The House decided it wanted to keep the part-time workers on the state's health plan, but local school districts would have to come up with an extra $103 million to pay for non-certified school employees coverage. The Senate may follow the House's lead next week.

While teachers have been allies of bus drivers on the issue, a House memo prepared by budget staffers says teachers and state employees have been heavily subsidizing coverage for the non-certified school employees for more than a decade.

Information in the memo, obtained by the AJC, comes from the Department of Community Health, which has been sounding the alarm in recent years about problems funding the $3 billion State Health Benefit Plan. The SHBP covers more than 600,000 employees, retirees and their dependents.

The memo says state employees and teachers - through higher premiums and cost-sharing, subsidized coverage for the so-called non-certified school workers about $2.15 billion from 2008-2014. That subsidy saved school districts from footing the bill during a period when - for the most part - austerity cuts to education meant they could least afford the expense.

The memo also says the state transferred about $1.182 billion to help prop up the plan from 2004-2011.

What it doesn't mention is that, according to members, the plan's reserves were used during the Great Recession to help balance the state's budget.

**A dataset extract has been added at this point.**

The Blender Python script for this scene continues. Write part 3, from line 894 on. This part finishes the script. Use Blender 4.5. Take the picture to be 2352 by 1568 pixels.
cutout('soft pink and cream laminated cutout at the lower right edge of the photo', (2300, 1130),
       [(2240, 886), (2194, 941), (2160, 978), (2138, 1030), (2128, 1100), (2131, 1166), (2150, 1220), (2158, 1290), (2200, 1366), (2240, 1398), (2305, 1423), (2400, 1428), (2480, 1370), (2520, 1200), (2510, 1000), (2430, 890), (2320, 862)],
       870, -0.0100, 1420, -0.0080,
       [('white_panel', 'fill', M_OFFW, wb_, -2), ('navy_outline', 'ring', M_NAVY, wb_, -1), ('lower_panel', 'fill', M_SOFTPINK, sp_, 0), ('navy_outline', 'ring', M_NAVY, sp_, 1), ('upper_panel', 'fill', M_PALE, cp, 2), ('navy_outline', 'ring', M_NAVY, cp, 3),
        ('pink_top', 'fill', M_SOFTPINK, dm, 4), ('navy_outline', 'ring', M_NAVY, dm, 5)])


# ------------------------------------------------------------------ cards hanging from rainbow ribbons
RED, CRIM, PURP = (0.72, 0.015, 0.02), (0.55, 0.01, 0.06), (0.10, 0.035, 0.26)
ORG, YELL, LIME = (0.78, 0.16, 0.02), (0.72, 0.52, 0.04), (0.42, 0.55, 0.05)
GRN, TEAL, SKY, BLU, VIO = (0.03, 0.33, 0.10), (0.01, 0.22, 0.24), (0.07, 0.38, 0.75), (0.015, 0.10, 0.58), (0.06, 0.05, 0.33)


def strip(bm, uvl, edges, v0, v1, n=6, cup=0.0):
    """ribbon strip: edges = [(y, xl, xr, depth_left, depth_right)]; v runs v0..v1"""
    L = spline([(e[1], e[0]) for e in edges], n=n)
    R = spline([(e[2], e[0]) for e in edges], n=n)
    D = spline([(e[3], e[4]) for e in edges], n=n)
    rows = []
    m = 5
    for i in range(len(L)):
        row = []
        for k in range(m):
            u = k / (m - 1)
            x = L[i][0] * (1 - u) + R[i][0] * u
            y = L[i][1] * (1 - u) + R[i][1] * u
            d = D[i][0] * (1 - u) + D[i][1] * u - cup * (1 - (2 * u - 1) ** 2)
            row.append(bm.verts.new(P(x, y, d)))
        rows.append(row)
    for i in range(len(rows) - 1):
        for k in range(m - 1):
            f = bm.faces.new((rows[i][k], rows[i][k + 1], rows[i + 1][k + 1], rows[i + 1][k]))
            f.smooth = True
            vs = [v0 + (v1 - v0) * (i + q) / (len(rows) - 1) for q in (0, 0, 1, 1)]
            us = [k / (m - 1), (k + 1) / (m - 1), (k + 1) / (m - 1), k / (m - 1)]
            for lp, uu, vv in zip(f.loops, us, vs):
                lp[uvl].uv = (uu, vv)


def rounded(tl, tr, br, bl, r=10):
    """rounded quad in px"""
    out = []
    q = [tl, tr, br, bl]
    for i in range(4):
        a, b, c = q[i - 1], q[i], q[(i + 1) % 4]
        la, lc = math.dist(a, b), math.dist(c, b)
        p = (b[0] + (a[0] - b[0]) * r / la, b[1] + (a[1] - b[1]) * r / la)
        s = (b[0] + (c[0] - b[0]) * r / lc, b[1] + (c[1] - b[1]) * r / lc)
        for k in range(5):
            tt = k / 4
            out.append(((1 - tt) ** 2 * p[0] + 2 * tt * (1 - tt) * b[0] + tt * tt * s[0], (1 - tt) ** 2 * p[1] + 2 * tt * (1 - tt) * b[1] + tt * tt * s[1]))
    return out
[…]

House budget officials said school districts agreed a few years back to begin paying more into the plan for their workers. Those extra payments were suspended the last few years as Deal, who won re-election last year, sought to pump up school funding.

Besides cutting the part-time school workers from the SHBP, Deal proposed about $285 million in new money for schools to help districts give teacher pay raises or eliminate furlough days left over from the recession. Georgia districts would net closer to $180 million if they have to come up with the extra money for health coverage for school bus drivers, leaving less to fund teacher pay raises.